Ivandro Menezes 20/09/2016
"[...] a maior das experiências é EXISTIR." Craig Thompson
Há aproximadamente dez minutos concluí a leitura de Daytripper e confesso que não sei bem o que dizer a respeito. Não sei como descrever os traços, as cores de beleza ímpar, de tons introspectivos e profundos, na sigularidade dos detalhes realistas e vibrantes a ponto de nos fazer sentir a pulsação dos personagens, o cheiro incômodo do Continental e, sobretudo, as emoções tão alheias e tão nossas.
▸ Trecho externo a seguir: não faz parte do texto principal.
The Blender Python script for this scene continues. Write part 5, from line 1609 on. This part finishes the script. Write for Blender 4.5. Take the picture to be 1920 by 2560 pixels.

Aliás, o sentimento de pertencimento parece ser uma constante a cada quadro, a cada página, a cada frase, em cada detalhe que compõe o contexto em que as personagens transitam. Não há como negar que somos Brás, filhos de Benedito, marido de Ana, pai de Miguel.
Somos crianças correndo atrás de guinés, soltando pipa; jovens desbravando a vida e seus continentes. Somos assim cheios de sonhos e de realidade, cheios de vida e morte, dores e alegrias, perdas e ganhos, erros e acertos, fidelidade e traição.
Moon e Bá compreenderam e nos chama a compreender que só quando encaramos a outra face, que só quando temos um vislumbre do fim é que somos realmente livres.
Daytripper me levou a uma viagem profunda e densa, feliz e tensa às minhas memórias. Levou-me aos pés da cadeira de balanço de meu pai, às suas estantes cobertas de livros, às suas histórias no balanço do terraço. Levou-me às discordâncias adolescentes com minha mãe e no quanto nos tornamos companheiros fiés, amigos íntimos e eternos após a morte de meu pai. Lembrou-me o quanto a ausência dele nos fez enxergar tanto dele e de nós mesmos um no outro. Me fez lembrar do primeiro beijo na janela de um colégio público na minha esposa, no primeiro choro do meu primeiro filho, no primeiro olhar terno e emocionado em minha filha recém-nascida, do abraço gostoso de minha irmã, do carinho e amor pelos meus sobrinhos.
Levou-me, ainda, às minhas derrotas, aos "nãos" que a vida me trouxe, aos momentos de dificuldade e nas tantas perdas acumuladas ao longo do caminho.
Confesso ter chegado a última página com os olhos marejados, com o coração confuso e melancólico, mas com uma estranha sensação de que o vislumbre de meus dias até aqui e a certeza da morte que me aguarda no fim, trouxe-me, além da emoção, a certeza e a esperança de que a vida ainda tem muito mais para cada um de nós.